しかし、実施する約定工程の難易度に応じた加算は共通工程費の適用範囲に含まれていないことから、工事班数分の4件で足り、加算した4件の共通工程費12,672円が過大に支払われていた。
以上のように、宅内工事における実績の確認が不十分な事態や共通工程費が適用範囲を超えて加算されている事態は適切とは認められず、改善の必要があると認められた。
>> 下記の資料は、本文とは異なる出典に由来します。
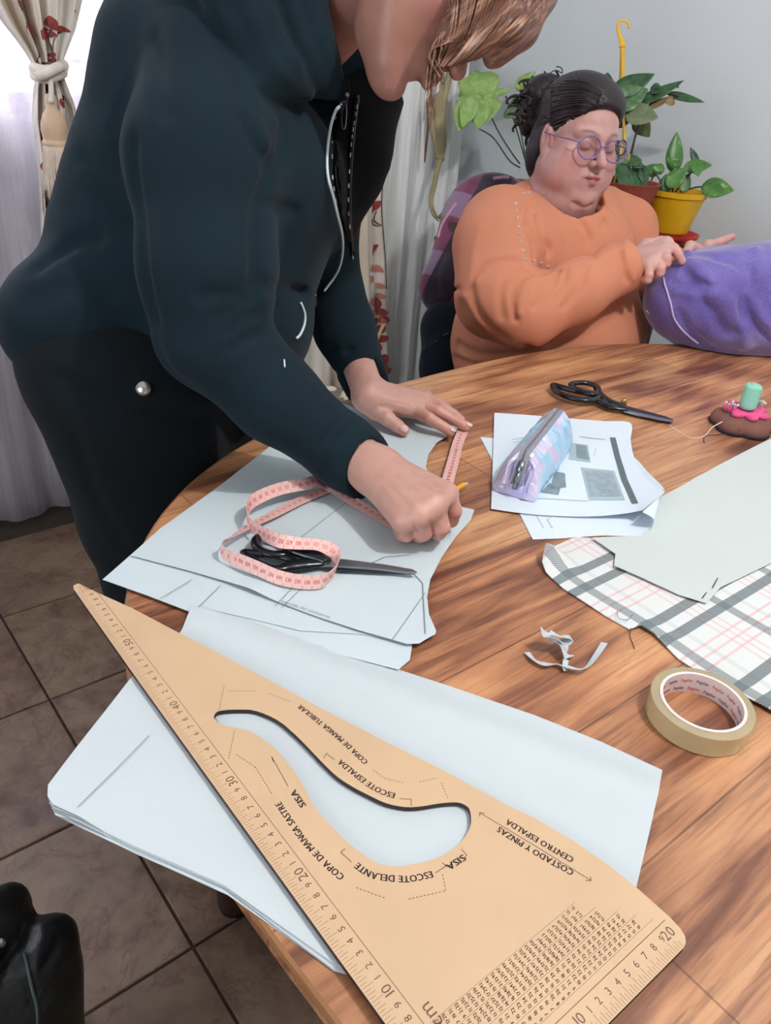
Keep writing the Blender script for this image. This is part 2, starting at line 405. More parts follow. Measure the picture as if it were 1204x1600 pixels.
def curtain(name, zs, xl, xr, Yc, amp, waves, mat, parent=None, n=80, nz=40, ph=0.0, gather=None):
    """pleated cloth hanging between left edge xl(z) and right edge xr(z)"""
    zz = np.linspace(zs[0], zs[1], nz)
    def surf(u, z):
        g = 1.0 if gather is None else gather(z)
        x = np.interp(z, xl[0], xl[1])*(1-u)+np.interp(z, xr[0], xr[1])*u
        y = Yc-amp*g*(math.sin(2*pi*(waves*u+ph)+0.6*math.sin(z*3))+0.35*math.sin(2*pi*(waves*2.3*u+ph*3)+z*2))
        return x, y
    V = []; F_ = []
    for z in zz:
        for i in range(n+1):
            x, y = surf(i/n, z); V.append((x, y, z))
    for k in range(nz-1):
        for i in range(n):
            a = k*(n+1)+i; F_.append((a, a+1, a+n+2, a+n+1))
    o = mk(name, V, F_, mat, parent, smooth=True)
    s = o.modifiers.new('solid', 'SOLIDIFY'); s.thickness = 0.0012
    return o, surf
def cpx(px, Yc): p = Yp(px[0], px[1], Yc); return p[0], p[2]
put(curtain('lace_curtain', (0.925, 2.3), ([0, 3], [-0.6, -0.6]), ([0, 3], [1.99, 1.99]), 2.15, 0.010, 13, M_LACE, n=160, nz=12)[0], 'mauve grey lace half curtain ending just below the window sill', 'curtain')
put(curtain('sheer_curtain', (0.03, 2.32), ([0, 3], [-0.7, -0.7]), ([0, 3], [1.10, 1.10]), 2.115, 0.016, 11, M_SHEER, n=150, nz=14)[0], 'translucent white voile curtain hanging to the floor on the left', 'curtain')
put(curtain('sheer_curtain', (0.03, 2.32), ([0, 3], [1.30, 1.30]), ([0, 3], [2.03, 2.0]), 2.108, 0.012, 9, M_SHEERW, n=120, nz=14)[0], 'white voile curtain hanging beside the room corner', 'curtain')
# left printed drape, gathered by a tieback
YD = 2.055
lp = [cpx(a, YD) for a in ((-40, -40), (0, 30), (25, 62), (45, 90), (56, 112), (52, 135), (48, 180), (54, 230), (60, 300), (64, 400))]
rp = [cpx(a, YD) for a in ((150, -40), (132, 0), (122, 40), (110, 70), (96, 104), (104, 130), (118, 165), (124, 200), (130, 260), (140, 400))]
def prof(l):
    l = sorted([(z, x) for x, z in l]); zs = [a[0] for a in l]; xs = [a[1] for a in l]
    return [0.0]+zs+[2.4], [xs[0]]+xs+[xs[-1]]
zt = cpx((75, 108), YD)[1]
root = E('printed_curtain', (cpx((80, 200), YD)[0], YD, 0.04), 'cream curtain with red leaf print tied back with a tassel at left', 'curtain')
cloth, sfL = curtain('cloth', (0.04, 2.34), prof(lp), prof(rp), YD, 0.018, 5, M_CREAM, root, n=90, nz=90, gather=lambda z: 0.55+min(1.0, abs(z-zt)*6))
def print_leaf(surf, c, ang, L, Wd, mat, parent, prof_l, prof_r, Yfix, mb=None):
    """leaf outline pressed onto the cloth surface (c in metres x,z)"""
    mb = mb or MB(); n = 6; V = []; F_ = []
    for i in range(n+1):
        t = i/n; w = Wd*0.5*math.sin(pi*min(1, t*0.93+0.04))**0.8
        for s in (-1, -0.5, 0, 0.5, 1):
            lx = (t-0.5)*L; ly = s*w+0.15*Wd*math.sin(pi*t)
            x = c[0]+lx*math.cos(ang)-ly*math.sin(ang); z = c[1]+lx*math.sin(ang)+ly*math.cos(ang)
            a = np.interp(z, *prof_l); b = np.interp(z, *prof_r); u = min(1, max(0, (x-a)/(b-a)))
            V.append((x, surf(u, z)[1]-0.0035, z))
    for i in range(n):
        for k in range(4): F_.append((i*5+k, i*5+k+1, (i+1)*5+k+1, (i+1)*5+k))
    mb.add(V, F_); return mb
def print_line(surf, pts, w, prof_l, prof_r, mb):
    P = catmull(np.array([(p[0], 0, p[1]) for p in pts]), 8); out = []
    for p in P:
        a = np.interp(p[2], *prof_l); b = np.interp(p[2], *prof_r); u = min(1, max(0, (p[0]-a)/(b-a)))
        out.append((p[0], surf(u, p[2])[1]-0.004, p[2]))
    mb.add(*tube(out, w, 4, flat=0.3, up=(0, 1, 0)))
PL, PR = prof(lp), prof(rp); mr = MB(); mbz = MB()
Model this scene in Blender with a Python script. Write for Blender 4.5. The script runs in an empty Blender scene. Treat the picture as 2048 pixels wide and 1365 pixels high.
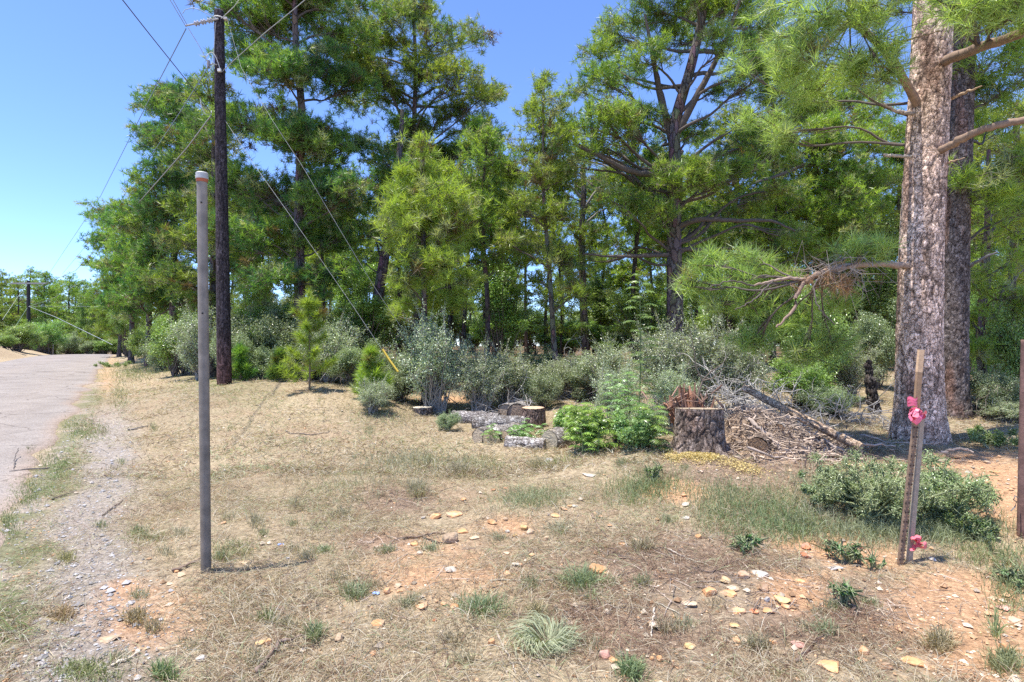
import bpy, math, random
import numpy as np
from mathutils import Vector, noise as mnoise

S = bpy.context.scene
C = S.collection
PI = math.pi

# ------------------------------------------------------------------ camera, sky, sun, exposure
F = 1100.0           # focal length in pixels of the 2048 px wide photograph
CAMH = 1.5
cam = bpy.data.cameras.new('camera')
cam.sensor_width = 36.0
cam.lens = 36.0 * F / 2048.0
cam.clip_start = 0.05
cam.clip_end = 3000.0
camo = bpy.data.objects.new('camera', cam)
C.objects.link(camo)
camo.location = (0, 0, CAMH)
camo.rotation_euler = (math.radians(90), 0, 0)
S.camera = camo

SUN_EL = math.radians(76)
SUN_DIR = Vector((-math.cos(SUN_EL) * math.cos(math.radians(22)), -math.cos(SUN_EL) * math.sin(math.radians(22)), math.sin(SUN_EL)))
w = bpy.data.worlds.new('World')
S.world = w
w.use_nodes = True
nt = w.node_tree
nt.nodes.clear()
sky = nt.nodes.new('ShaderNodeTexSky')
sky.sky_type = 'NISHITA'
sky.sun_disc = False
sky.sun_elevation = SUN_EL
sky.sun_rotation = math.atan2(SUN_DIR.x, SUN_DIR.y)
sky.altitude = 3000
sky.air_density = 1.0
sky.dust_density = 0.0
sky.ozone_density = 6.0
bg = nt.nodes.new('ShaderNodeBackground')
bg.inputs[1].default_value = 0.15
wo = nt.nodes.new('ShaderNodeOutputWorld')
tn = nt.nodes.new('ShaderNodeMix'); tn.data_type = 'RGBA'; tn.blend_type = 'MULTIPLY'; tn.inputs[0].default_value = 1.0
tn.inputs[7].default_value = (0.96, 0.97, 1.12, 1)      # white balance of the sky
nt.links.new(sky.outputs[0], tn.inputs[6]); nt.links.new(tn.outputs[2], bg.inputs[0])
nt.links.new(bg.outputs[0], wo.inputs[0])

sl = bpy.data.lights.new('sun', 'SUN')
sl.energy = 3.7
sl.angle = math.radians(0.53)
sl.color = (1.0, 0.95, 0.86)
so = bpy.data.objects.new('sun', sl)
C.objects.link(so)
so.rotation_euler = (-SUN_DIR).to_track_quat('-Z', 'Y').to_euler()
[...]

前記(ア)の宅内工事927件(請負費、NTT東日本2117万余円、NTT西日本4209万余円)について、それぞれ実績の確認体制を整備して誤りを訂正した後に支払っていれば、請負費は、NTT東日本において1847万余円、NTT西日本において3605万余円となり、共通工程費等が過小に支払われていた宅内工事を考慮してもNTT東日本において約160万円、NTT西日本において約560万円の請負費がそれぞれ過大に支払われていたと認められた。
また、前記(イ)の宅内工事3,336件(請負費、NTT東日本1億5976万余円、NTT西日本1 億1776万余円)について、共通工程費の加算に係る統一的な判断基準を示し、共通工程費の趣旨を徹底して実施していれば、請負費は、NTT東日本において1億4018万余円、NTT西日本において9527万余円となり、NTT東日本において約1950万円、NTT西日本において約2240万円の請負費がそれぞれ過大に支払われていたと認められた。
このような事態が生じていたのは、次のことなどによると認められた。
ア 本社において、完了報告書類の確認項目や確認方法等についてのマニュアルを整備していなかったため、各支店における実績の確認が十分できていなかったこと
イ 本社が配布した工程説明書に、共通工程費を加算する場合の適用範囲等についての判断基準を明確に定めていなかったため、各支店では、それぞれ独自の取扱いをしていたり、工事マネージャに対して適切な指導が行われていなかったりして共通工程費を過大に加算していたこと
上記についての本院の指摘に基づき、NTT東日本の本社では19年8月に、NTT西日本の本社では19年9月に、宅内工事の工事データについて実績の確認方法を明記したマニュアルを整備し、共通工程費の適用範囲を明確にする文書を各支店に発するなどして、宅内工事の実施体制を整備する処置を講じた。